Both. Fanuc builds the BiA1000 encoder as a sealed, integrated assembly — the optical disc, bearing assembly, signal processing board, and connector are all factory-bonded together without serviceable subcomponents accessible from outside. Internal failures at the optical disc, bearing, or PCB level cannot be addressed at component level without specialised equipment that Fanuc does not supply to the aftermarket.

Some third-party services claim repair capability, but the results are inconsistent, and a failed repair of an encoder attached to an operating motor risks losing absolute position data and causing further axis damage.

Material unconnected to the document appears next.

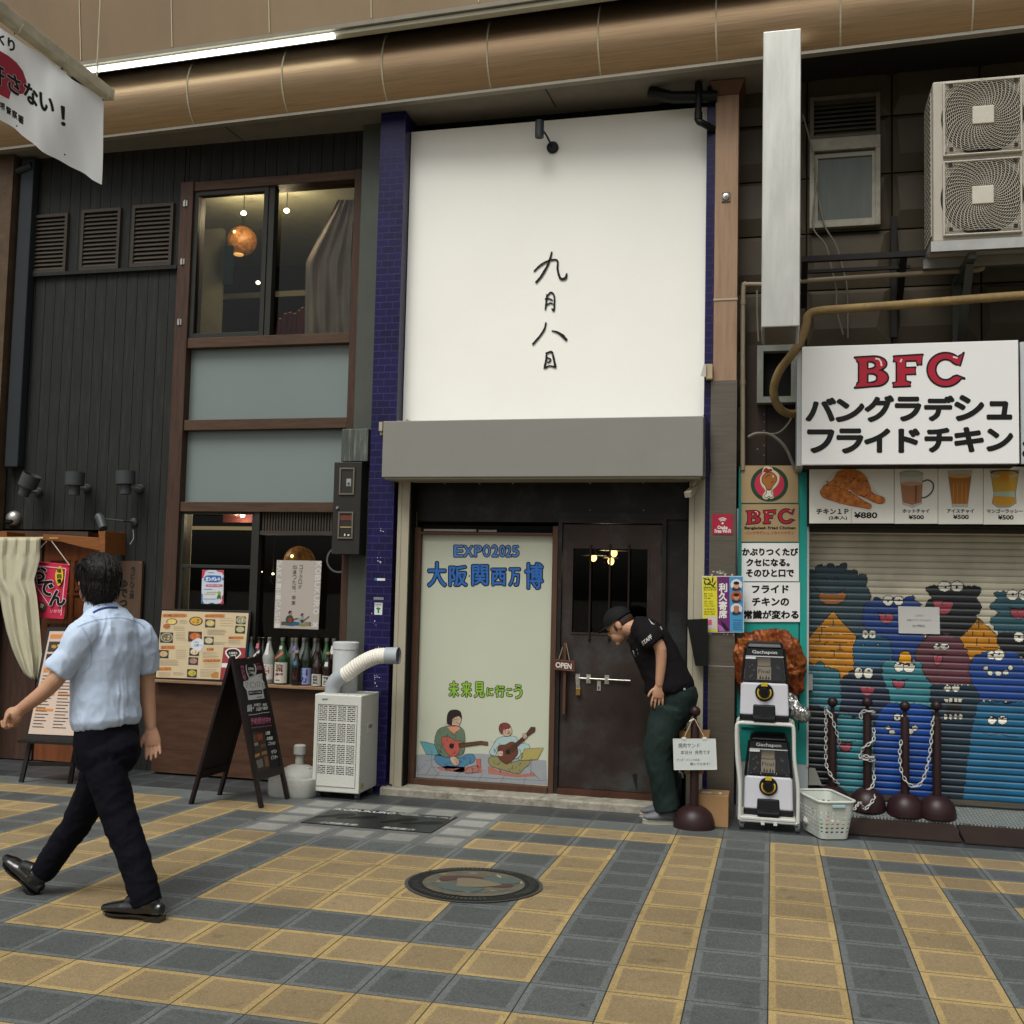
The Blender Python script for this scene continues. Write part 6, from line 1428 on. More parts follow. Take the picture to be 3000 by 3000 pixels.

Exchange with a verified, load-tested unit is the established industry practice.

Q3: What happens to the absolute position when the machine power is off and the battery is not connected?

The absolute position of each axis is stored in battery-backed RAM within the amplifier — not in the encoder itself. The encoder provides the count data; the amplifier retains the accumulated absolute reference.

If battery power is lost while the machine is off, the stored absolute position count in the amplifier is lost. On next power-up, the CNC detects the position data loss and requires a full reference return cycle for every affected axis before production can resume.

The battery is in the servo amplifier or in a dedicated battery unit, not in the encoder — inspecting and replacing batteries on the correct schedule is the preventive action.

Q4: Can the A860-2070-T371 be substituted with the earlier A860-2070-T321 on the same motor?

The T371 and T321 represent different hardware revisions within the BiA1000 family.

The T371 is specifically designed for B-generation motors, and the T321 is for the earlier non-B generation.

Fitting a T321 on a B-generation motor typically results in either a parameter error or unreliable position feedback due to physical interface differences in the encoder-to-shaft coupling and potentially the signal interface at the amplifier.

Always match the T-suffix to the motor generation.

Q5: What alarm code does the CNC generate when this encoder fails, and how is the fault distinguished from a cable fault?

Serial encoder communication faults typically appear as Servo Alarm 360 (Communication error in the pulse coder) or Alarm 368/369 depending on the CNC generation and axis involved.

A cable fault between the amplifier and encoder produces similar alarms. 

To distinguish encoder from cable: first swap the feedback cable with a known-good cable from another axis. If the alarm follows the cable to the new axis, the cable is at fault. If it remains on the original axis with the new cable, the encoder or its connection to the amplifier is faulty.

Inspect the connector at both ends for bent pins or contamination before concluding the encoder itself has failed.